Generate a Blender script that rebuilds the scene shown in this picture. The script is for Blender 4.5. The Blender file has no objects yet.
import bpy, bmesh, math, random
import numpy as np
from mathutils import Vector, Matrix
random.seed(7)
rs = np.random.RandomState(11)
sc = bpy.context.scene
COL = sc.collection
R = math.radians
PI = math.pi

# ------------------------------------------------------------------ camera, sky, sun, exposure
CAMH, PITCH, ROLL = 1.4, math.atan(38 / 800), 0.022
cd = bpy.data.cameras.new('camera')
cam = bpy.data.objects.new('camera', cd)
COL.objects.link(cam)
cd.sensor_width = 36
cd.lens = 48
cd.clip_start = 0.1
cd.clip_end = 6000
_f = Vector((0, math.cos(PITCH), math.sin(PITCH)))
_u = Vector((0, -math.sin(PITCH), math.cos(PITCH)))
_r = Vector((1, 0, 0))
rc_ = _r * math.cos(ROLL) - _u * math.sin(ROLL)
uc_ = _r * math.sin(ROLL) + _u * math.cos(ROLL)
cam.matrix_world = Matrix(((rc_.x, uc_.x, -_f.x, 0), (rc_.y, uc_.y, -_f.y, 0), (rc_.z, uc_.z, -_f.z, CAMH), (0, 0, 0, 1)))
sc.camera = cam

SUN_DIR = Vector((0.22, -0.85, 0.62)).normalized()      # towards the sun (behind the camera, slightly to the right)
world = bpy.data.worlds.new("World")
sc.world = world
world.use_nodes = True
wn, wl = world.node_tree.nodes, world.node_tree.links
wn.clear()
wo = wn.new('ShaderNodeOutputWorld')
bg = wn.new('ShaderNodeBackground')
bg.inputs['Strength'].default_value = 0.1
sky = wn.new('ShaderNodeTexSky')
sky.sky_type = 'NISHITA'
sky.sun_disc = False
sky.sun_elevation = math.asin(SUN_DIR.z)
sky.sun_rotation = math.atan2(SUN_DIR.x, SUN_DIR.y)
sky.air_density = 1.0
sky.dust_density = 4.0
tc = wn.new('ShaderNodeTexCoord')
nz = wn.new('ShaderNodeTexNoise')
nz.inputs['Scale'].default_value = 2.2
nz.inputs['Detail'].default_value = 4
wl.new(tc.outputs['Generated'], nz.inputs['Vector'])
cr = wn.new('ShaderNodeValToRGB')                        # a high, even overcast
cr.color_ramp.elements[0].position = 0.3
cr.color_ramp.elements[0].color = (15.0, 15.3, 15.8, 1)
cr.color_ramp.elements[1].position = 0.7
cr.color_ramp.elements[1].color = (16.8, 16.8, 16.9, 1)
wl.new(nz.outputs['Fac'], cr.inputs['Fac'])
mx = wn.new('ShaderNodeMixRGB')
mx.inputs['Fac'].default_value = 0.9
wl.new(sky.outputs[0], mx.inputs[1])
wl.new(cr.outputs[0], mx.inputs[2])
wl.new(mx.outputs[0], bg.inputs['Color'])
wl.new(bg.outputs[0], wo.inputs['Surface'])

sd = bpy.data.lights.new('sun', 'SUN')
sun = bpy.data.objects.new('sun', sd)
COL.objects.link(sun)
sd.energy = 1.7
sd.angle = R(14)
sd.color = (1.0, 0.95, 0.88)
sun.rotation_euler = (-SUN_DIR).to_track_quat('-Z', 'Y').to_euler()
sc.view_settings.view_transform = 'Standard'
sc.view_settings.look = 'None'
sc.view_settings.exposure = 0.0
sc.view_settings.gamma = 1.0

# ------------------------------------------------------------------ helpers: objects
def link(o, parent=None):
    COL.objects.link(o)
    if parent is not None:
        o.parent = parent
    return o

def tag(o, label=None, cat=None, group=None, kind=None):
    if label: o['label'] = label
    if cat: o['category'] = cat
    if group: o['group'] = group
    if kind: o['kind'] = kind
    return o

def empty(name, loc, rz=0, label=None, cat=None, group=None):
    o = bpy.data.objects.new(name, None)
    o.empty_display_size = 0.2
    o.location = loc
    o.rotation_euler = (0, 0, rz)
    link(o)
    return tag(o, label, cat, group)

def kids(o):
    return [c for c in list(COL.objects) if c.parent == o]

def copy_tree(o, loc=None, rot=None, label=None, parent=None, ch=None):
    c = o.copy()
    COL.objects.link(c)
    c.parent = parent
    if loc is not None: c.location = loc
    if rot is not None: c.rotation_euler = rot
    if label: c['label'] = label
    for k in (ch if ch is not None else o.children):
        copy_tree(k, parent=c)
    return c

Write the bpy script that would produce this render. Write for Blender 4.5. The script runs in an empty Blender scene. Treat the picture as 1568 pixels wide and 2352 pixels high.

****

__Objective__
Please restate only the opening stretch of the records above: every line from the first through the one containing "PI = math.pi", exactly as written.

__Correct result__
Generate a Blender script that rebuilds the scene shown in this picture. The script is for Blender 4.5. The Blender file has no objects yet.
import bpy, bmesh, math, random
import numpy as np
from mathutils import Vector, Matrix
random.seed(7)
rs = np.random.RandomState(11)
sc = bpy.context.scene
COL = sc.collection
R = math.radians
PI = math.pi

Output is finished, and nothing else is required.